> **WRITTEN REQUEST**: Please copy every line of the records below that holds the word "part".

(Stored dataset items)
■ ■ ■ ■ ■ ■ ■
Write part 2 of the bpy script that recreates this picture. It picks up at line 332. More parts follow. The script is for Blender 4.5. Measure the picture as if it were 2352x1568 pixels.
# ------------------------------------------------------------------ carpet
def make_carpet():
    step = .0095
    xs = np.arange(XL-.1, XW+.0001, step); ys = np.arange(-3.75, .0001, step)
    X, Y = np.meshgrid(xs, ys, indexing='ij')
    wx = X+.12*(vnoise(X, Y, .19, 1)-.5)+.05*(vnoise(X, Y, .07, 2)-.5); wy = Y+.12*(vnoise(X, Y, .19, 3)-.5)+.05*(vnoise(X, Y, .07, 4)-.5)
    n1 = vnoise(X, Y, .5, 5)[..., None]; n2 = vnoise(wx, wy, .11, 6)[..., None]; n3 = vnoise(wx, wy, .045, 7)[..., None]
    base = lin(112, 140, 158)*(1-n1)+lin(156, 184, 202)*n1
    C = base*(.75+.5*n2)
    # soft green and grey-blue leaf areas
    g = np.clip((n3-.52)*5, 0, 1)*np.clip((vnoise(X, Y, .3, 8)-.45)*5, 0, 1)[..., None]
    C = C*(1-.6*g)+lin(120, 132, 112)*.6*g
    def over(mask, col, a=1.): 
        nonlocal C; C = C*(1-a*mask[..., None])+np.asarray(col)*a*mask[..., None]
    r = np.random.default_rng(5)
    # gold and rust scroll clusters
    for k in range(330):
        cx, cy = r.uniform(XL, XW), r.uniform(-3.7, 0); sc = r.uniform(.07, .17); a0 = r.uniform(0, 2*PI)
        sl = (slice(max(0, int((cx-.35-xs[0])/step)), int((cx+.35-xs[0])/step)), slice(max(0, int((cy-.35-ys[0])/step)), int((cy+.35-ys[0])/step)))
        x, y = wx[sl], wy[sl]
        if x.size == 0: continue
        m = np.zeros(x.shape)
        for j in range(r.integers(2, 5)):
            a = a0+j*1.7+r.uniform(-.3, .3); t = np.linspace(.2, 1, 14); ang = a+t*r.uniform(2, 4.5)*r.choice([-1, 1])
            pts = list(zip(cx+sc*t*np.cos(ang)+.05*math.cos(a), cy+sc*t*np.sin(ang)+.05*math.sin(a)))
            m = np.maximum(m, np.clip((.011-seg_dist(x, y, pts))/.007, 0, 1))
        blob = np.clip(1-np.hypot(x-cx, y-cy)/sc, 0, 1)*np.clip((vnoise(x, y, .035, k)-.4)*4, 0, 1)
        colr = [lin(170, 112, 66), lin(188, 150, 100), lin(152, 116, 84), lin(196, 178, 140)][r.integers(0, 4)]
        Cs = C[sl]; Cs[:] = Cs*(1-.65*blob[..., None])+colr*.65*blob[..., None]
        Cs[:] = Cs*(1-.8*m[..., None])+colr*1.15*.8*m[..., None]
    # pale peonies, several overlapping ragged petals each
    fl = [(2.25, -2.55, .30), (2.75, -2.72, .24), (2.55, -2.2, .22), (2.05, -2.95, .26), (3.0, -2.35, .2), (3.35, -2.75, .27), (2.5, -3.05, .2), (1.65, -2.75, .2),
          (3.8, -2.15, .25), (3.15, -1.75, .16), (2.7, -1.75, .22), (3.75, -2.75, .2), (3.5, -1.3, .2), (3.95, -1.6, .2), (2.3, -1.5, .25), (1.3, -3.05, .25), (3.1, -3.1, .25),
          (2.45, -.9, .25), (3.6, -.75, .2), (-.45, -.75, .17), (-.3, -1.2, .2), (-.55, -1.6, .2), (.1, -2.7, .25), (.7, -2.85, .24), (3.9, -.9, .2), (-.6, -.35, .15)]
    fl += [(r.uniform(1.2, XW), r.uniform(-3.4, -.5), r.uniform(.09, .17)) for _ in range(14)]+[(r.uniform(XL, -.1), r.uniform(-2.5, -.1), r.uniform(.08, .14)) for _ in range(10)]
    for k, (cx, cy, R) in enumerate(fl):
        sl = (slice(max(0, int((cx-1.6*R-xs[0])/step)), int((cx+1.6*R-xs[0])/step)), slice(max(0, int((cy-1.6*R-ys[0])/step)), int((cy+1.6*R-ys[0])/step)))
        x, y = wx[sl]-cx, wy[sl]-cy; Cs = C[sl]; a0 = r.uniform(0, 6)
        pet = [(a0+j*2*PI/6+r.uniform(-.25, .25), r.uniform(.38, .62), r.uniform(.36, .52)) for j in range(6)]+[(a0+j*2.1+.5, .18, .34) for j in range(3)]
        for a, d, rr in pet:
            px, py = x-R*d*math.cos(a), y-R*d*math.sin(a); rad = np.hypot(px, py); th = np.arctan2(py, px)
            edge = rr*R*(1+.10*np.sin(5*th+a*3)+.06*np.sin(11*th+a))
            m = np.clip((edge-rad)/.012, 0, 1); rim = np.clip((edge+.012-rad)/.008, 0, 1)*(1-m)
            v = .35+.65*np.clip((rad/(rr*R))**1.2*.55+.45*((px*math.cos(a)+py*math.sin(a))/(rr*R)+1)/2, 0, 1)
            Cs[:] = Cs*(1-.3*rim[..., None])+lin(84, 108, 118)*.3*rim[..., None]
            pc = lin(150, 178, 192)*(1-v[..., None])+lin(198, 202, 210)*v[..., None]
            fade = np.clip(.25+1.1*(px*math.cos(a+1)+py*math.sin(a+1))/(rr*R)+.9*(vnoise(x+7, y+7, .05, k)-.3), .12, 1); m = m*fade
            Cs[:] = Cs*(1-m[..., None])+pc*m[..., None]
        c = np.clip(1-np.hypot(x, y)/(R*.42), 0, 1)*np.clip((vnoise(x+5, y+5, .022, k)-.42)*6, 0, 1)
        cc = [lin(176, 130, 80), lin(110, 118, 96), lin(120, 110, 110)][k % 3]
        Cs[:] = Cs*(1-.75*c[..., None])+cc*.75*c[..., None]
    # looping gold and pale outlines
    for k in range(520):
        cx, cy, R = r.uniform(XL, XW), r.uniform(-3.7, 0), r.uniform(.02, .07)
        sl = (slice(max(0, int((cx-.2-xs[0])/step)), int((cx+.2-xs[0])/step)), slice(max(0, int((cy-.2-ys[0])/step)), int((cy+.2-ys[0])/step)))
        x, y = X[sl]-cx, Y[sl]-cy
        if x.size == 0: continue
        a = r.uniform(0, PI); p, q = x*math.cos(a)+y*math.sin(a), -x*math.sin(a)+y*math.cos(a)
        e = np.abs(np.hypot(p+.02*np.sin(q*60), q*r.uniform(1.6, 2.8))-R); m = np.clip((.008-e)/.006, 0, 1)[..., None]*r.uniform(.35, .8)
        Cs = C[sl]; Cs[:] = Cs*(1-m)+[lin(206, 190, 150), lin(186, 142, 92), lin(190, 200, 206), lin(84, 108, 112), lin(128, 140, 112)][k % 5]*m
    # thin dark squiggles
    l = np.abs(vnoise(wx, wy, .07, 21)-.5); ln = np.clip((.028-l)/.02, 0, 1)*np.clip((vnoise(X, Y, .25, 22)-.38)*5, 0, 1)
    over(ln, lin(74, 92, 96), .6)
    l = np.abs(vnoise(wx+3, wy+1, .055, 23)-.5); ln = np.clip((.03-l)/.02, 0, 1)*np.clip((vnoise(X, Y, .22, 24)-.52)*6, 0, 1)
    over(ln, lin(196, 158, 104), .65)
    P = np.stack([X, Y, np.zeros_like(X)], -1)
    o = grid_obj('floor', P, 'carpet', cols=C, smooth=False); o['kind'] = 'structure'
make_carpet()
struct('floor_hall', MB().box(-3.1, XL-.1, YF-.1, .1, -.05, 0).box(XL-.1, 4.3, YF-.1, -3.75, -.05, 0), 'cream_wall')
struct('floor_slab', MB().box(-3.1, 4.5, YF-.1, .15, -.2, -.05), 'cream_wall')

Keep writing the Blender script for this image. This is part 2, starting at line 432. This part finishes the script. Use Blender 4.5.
■ ■ ■ ■ ■ ■ ■
> **REPLY**:
Write part 2 of the bpy script that recreates this picture. It picks up at line 332. More parts follow. The script is for Blender 4.5. Measure the picture as if it were 2352x1568 pixels.
Keep writing the Blender script for this image. This is part 2, starting at line 432. This part finishes the script. Use Blender 4.5.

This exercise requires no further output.